--- start Source excerpt ---
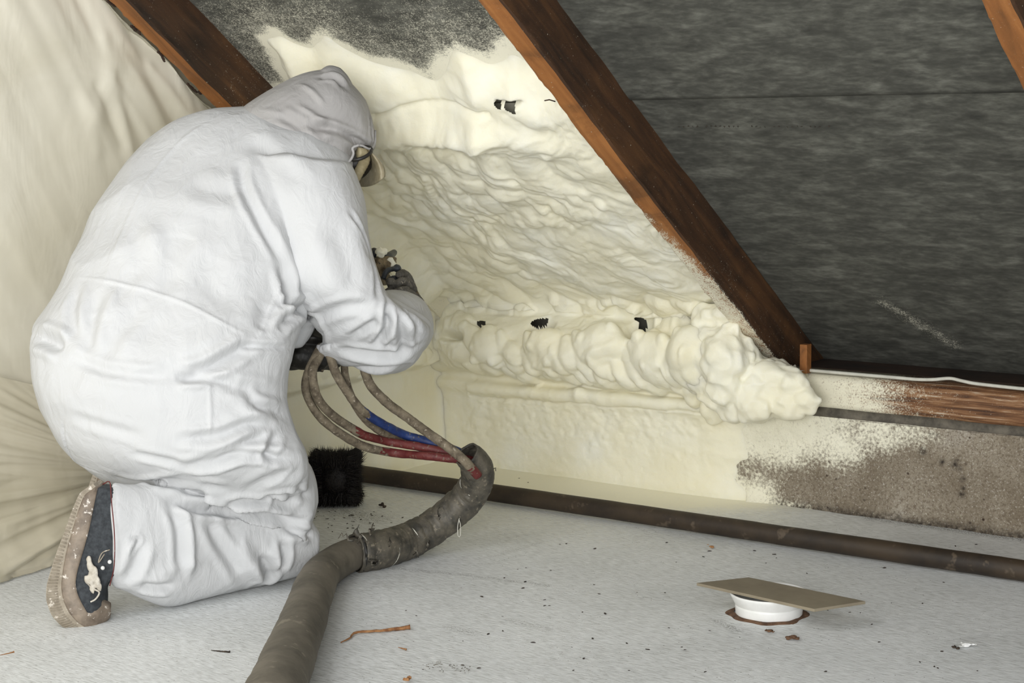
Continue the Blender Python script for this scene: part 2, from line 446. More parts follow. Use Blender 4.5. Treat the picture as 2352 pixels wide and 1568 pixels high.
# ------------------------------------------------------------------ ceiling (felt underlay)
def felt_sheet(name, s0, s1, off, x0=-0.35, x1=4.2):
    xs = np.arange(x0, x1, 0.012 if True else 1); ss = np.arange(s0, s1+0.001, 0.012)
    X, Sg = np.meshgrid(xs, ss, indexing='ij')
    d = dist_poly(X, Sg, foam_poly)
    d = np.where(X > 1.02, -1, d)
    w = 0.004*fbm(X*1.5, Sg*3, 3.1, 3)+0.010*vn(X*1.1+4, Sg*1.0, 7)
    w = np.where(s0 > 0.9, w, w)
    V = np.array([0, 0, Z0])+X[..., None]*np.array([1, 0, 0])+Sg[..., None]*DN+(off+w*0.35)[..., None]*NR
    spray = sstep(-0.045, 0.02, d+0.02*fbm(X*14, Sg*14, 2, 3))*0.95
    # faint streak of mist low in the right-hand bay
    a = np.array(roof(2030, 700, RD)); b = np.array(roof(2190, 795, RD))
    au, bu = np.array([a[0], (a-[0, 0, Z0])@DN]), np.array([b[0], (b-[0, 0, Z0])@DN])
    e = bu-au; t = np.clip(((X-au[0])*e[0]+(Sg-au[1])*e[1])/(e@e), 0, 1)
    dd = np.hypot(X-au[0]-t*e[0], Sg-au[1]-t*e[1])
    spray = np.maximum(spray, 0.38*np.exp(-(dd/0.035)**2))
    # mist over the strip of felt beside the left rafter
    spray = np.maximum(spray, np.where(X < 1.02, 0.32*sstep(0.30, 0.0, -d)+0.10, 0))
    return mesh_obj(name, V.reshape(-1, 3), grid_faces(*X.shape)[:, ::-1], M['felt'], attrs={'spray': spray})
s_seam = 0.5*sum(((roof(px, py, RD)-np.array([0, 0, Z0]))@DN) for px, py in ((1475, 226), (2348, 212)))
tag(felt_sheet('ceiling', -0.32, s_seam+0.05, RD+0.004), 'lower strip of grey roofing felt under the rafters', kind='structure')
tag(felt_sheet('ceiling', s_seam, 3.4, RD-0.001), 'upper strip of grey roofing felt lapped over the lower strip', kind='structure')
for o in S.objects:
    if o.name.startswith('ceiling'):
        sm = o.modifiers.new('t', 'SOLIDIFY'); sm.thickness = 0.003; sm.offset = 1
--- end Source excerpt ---
> [What you will do]:
Quote each line of the listing exactly, but leave the pictures out.

> [Exercise response]:
Continue the Blender Python script for this scene: part 2, from line 446. More parts follow. Use Blender 4.5. Treat the picture as 2352 pixels wide and 1568 pixels high.
# ------------------------------------------------------------------ ceiling (felt underlay)
def felt_sheet(name, s0, s1, off, x0=-0.35, x1=4.2):
    xs = np.arange(x0, x1, 0.012 if True else 1); ss = np.arange(s0, s1+0.001, 0.012)
    X, Sg = np.meshgrid(xs, ss, indexing='ij')
    d = dist_poly(X, Sg, foam_poly)
    d = np.where(X > 1.02, -1, d)
    w = 0.004*fbm(X*1.5, Sg*3, 3.1, 3)+0.010*vn(X*1.1+4, Sg*1.0, 7)
    w = np.where(s0 > 0.9, w, w)
    V = np.array([0, 0, Z0])+X[..., None]*np.array([1, 0, 0])+Sg[..., None]*DN+(off+w*0.35)[..., None]*NR
    spray = sstep(-0.045, 0.02, d+0.02*fbm(X*14, Sg*14, 2, 3))*0.95
    # faint streak of mist low in the right-hand bay
    a = np.array(roof(2030, 700, RD)); b = np.array(roof(2190, 795, RD))
    au, bu = np.array([a[0], (a-[0, 0, Z0])@DN]), np.array([b[0], (b-[0, 0, Z0])@DN])
    e = bu-au; t = np.clip(((X-au[0])*e[0]+(Sg-au[1])*e[1])/(e@e), 0, 1)
    dd = np.hypot(X-au[0]-t*e[0], Sg-au[1]-t*e[1])
    spray = np.maximum(spray, 0.38*np.exp(-(dd/0.035)**2))
    # mist over the strip of felt beside the left rafter
    spray = np.maximum(spray, np.where(X < 1.02, 0.32*sstep(0.30, 0.0, -d)+0.10, 0))
    return mesh_obj(name, V.reshape(-1, 3), grid_faces(*X.shape)[:, ::-1], M['felt'], attrs={'spray': spray})
s_seam = 0.5*sum(((roof(px, py, RD)-np.array([0, 0, Z0]))@DN) for px, py in ((1475, 226), (2348, 212)))
tag(felt_sheet('ceiling', -0.32, s_seam+0.05, RD+0.004), 'lower strip of grey roofing felt under the rafters', kind='structure')
tag(felt_sheet('ceiling', s_seam, 3.4, RD-0.001), 'upper strip of grey roofing felt lapped over the lower strip', kind='structure')
for o in S.objects:
    if o.name.startswith('ceiling'):
        sm = o.modifiers.new('t', 'SOLIDIFY'); sm.thickness = 0.003; sm.offset = 1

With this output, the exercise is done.